A QUOI SERT LE TEMPS DE CERVEAU DISPONIBLE ?
L'AVIS D'UN EXPERT
" Cerveau disponible. " Le patron de TF1 s’essaie à la séance de rattrapage (09/09/2004)
C’est l’histoire d’une petite phrase qui en dit long sur l’état du PAF et sur la logique de puissance de " la première chaîne française ", privatisée en 1986. Au début juillet, Patrick Le Lay, PDG de TF1, s’apprêtait à faire entrer TF1 dans le capital de la Socpresse, éditeur entre autres du Figaro et de l’Express. À la même période paraissait un petit ouvrage les Dirigeants face au changement dans lequel il définissait son credo : " Le métier de TF1, c’est d’aider Coca-Cola, par exemple, à vendre son produit... Or, pour qu’un message publicitaire soit perçu, il faut que le cerveau du téléspectateur soit disponible. Nos émissions ont pour vocation de le rendre disponible : c’est-à-dire de le divertir, de le détendre pour le préparer entre deux messages. Ce que nous vendons à Coca-Cola, c’est du temps de cerveau humain disponible... " La formule cynique et aussi méprisante pour le téléspectateur de TF1 qu’à l’égard de la création, a fait le tour des milieux culturels indignés. La SCAM a édité une affiche reproduisant le propos, suivie d’un NON au mépris et à l’arrogance et d’un cri d’alerte à l’égard de la dégradation. Un producteur Jacques Kirsner a fait une violente et juste analyse dans Libération. Lors du Festival d’Avignon et encore lundi dans l’Humanité, Jack Ralite dénonçait ces formules qui de Seillière à Le Lay " atteignent la dignité humaine, agressent l’irréductible humain consacrent l’hégémonie du moins disant culturel. Lors de la conférence de rentrée, Marc Tessier, le PDG de France Télévisions avait pris le contre-pied en la plaçant sous le signe de " l’appel à l’intelligence ".

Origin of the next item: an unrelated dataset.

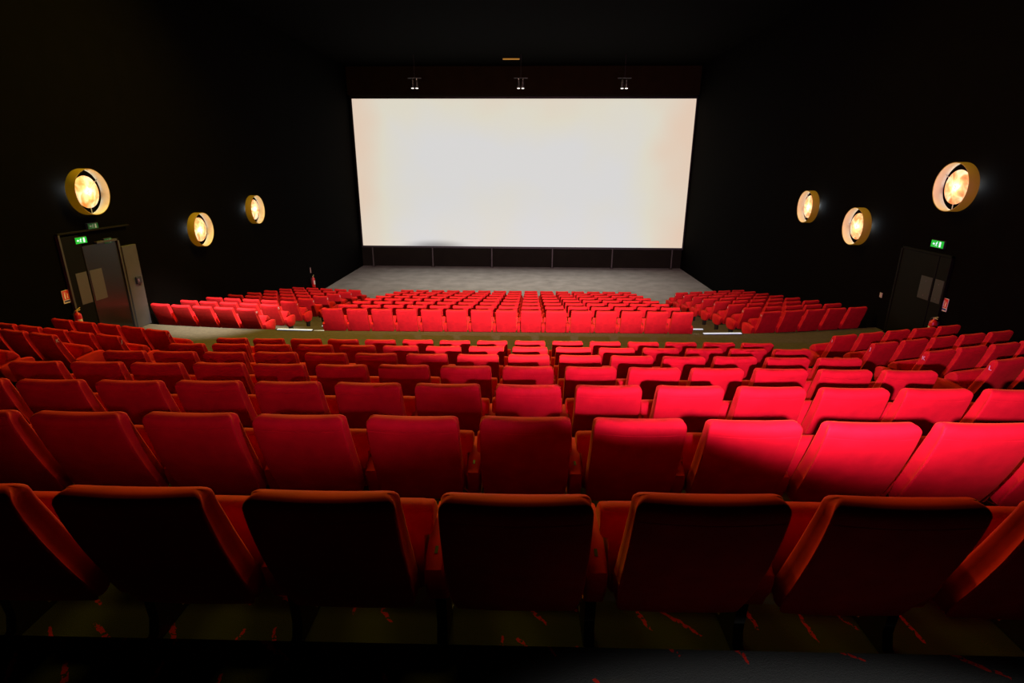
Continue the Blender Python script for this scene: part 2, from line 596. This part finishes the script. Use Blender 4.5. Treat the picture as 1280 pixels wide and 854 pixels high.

" Je reconnais que cette formule était un peu caricaturale ", confie en forme d’excuse, Patrick Le Lay, le patron de TF1 dans le numéro de Télérama paru hier. Mais M. Le Lay, s’il change les mots ne change pas le fond. " Ce n’était pas une interview officielle ", affirme le patron de la chaîne vouée au culte du dieu Audimat. " Le Medef m’avait appelé en me disant : on interroge des dirigeants d’entreprise sur + le changement et le mouvement +. Je ne me souviens plus précisément de cet entretien, mais, comme souvent, j’ai dû parler deux heures à bâtons rompus et tenir ces propos pendant la conversation ". On n’ose penser que le patron d’un grand groupe industriel puisse parler à la légère. Mais c’est sans doute notre cerveau qui défaille. En tout cas, M. Le Lay enfonce le clou. Alors qu’on lui demande s’il avait bien tenu ces propos, il répond : " Oui, sûrement. Je reconnais que cette formule était un peu caricaturale et étroite. Mais, encore une fois, c’était une conversation et j’ai l’habitude de forcer le trait pour faire comprendre les concepts ". " Le métier de TF1, c’est l’information et le programme (fiction divertissement, sport, magazines de découverte). Nous sommes une grande chaîne populaire et familiale dont l’objectif est de plaire à un maximum d’audience ", précise-t-il. " Nous vivons de la publicité, mais ce sont nos clients qui mettent au point les spots que nous diffusons. En réalité, que vendons-nous réellement à nos clients ? Du temps d’antenne ", précise-t-il. " La logique de TF1 est une logique de puissance. Nous vendons à nos clients une audience de masse, un nombre d’individus susceptibles de regarder un spot de publicité ", dit-il encore. " Pour les annonceurs, le temps d’antenne ne représente rien d’autre que des "contacts clients". De l’attention humaine. En particulier celle de la fameuse ménagère de moins de cinquante ans, largement décisionnaire dans les achats de produits alimentaires, entretien ménager et de beauté. "
Il fut un temps où TF1 arguait d’une " quête de sens ", décriait la téléréalité importée par M6 avant de s’y rallier massivement. Ce temps, qui n’a pas duré, est révolu.